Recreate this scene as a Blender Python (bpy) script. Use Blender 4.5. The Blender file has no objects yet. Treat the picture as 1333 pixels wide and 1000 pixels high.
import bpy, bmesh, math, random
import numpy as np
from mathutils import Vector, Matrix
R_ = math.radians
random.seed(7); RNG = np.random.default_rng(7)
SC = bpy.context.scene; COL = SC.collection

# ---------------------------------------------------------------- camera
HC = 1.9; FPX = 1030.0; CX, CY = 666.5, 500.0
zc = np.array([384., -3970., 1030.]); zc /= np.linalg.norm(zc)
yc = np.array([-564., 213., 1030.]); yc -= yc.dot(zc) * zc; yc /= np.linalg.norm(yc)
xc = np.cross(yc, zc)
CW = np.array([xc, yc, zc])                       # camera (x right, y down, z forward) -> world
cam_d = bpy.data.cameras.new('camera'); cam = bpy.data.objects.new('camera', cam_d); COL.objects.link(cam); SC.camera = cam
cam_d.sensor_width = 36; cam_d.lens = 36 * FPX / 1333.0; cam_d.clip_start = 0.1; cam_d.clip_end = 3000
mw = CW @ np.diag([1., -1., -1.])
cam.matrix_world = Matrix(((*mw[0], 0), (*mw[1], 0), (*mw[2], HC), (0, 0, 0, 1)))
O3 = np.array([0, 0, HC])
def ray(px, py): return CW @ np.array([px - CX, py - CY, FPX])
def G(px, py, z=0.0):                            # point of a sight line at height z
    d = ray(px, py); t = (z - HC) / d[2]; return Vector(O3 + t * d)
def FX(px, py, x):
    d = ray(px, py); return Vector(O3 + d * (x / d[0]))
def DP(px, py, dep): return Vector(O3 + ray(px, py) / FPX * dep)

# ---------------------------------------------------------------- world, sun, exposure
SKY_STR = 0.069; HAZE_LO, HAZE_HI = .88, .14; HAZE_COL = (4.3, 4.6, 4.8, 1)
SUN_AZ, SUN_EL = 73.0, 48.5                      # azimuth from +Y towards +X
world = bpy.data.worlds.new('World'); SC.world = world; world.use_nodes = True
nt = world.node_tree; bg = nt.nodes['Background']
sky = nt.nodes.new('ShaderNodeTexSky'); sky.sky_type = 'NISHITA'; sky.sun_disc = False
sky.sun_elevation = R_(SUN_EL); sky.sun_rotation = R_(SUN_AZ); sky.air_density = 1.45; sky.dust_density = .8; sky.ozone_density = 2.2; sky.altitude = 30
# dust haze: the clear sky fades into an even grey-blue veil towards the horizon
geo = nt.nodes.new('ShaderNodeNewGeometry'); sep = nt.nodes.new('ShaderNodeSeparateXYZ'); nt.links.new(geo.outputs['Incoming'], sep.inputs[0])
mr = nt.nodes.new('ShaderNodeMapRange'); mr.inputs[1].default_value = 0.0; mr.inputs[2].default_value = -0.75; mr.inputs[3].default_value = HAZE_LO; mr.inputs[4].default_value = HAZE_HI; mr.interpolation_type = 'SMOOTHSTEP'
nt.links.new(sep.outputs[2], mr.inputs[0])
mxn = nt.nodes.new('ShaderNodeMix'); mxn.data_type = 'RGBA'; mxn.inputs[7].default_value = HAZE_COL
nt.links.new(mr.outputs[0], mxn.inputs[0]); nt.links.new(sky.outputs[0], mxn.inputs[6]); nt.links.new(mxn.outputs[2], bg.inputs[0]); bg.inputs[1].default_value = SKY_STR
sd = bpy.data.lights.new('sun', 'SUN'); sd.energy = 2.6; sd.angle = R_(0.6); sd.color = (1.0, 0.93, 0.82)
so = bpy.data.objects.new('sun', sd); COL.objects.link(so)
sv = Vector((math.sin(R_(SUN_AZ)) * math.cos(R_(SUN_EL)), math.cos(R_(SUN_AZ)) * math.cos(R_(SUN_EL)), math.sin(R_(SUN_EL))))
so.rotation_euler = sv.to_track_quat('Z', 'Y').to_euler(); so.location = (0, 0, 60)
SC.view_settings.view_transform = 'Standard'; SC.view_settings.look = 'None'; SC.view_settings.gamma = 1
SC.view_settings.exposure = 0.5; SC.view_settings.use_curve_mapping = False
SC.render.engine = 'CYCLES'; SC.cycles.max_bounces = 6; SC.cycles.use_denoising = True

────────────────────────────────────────

- _WORK TO BE COMPLETED_: In this exercise, copy only the lines from the opening line of the material through the line where "SC = bpy.context.scene; COL = SC.collection" appears.

- _EXERCISE RESULT_:
Recreate this scene as a Blender Python (bpy) script. Use Blender 4.5. The Blender file has no objects yet. Treat the picture as 1333 pixels wide and 1000 pixels high.
import bpy, bmesh, math, random
import numpy as np
from mathutils import Vector, Matrix
R_ = math.radians
random.seed(7); RNG = np.random.default_rng(7)
SC = bpy.context.scene; COL = SC.collection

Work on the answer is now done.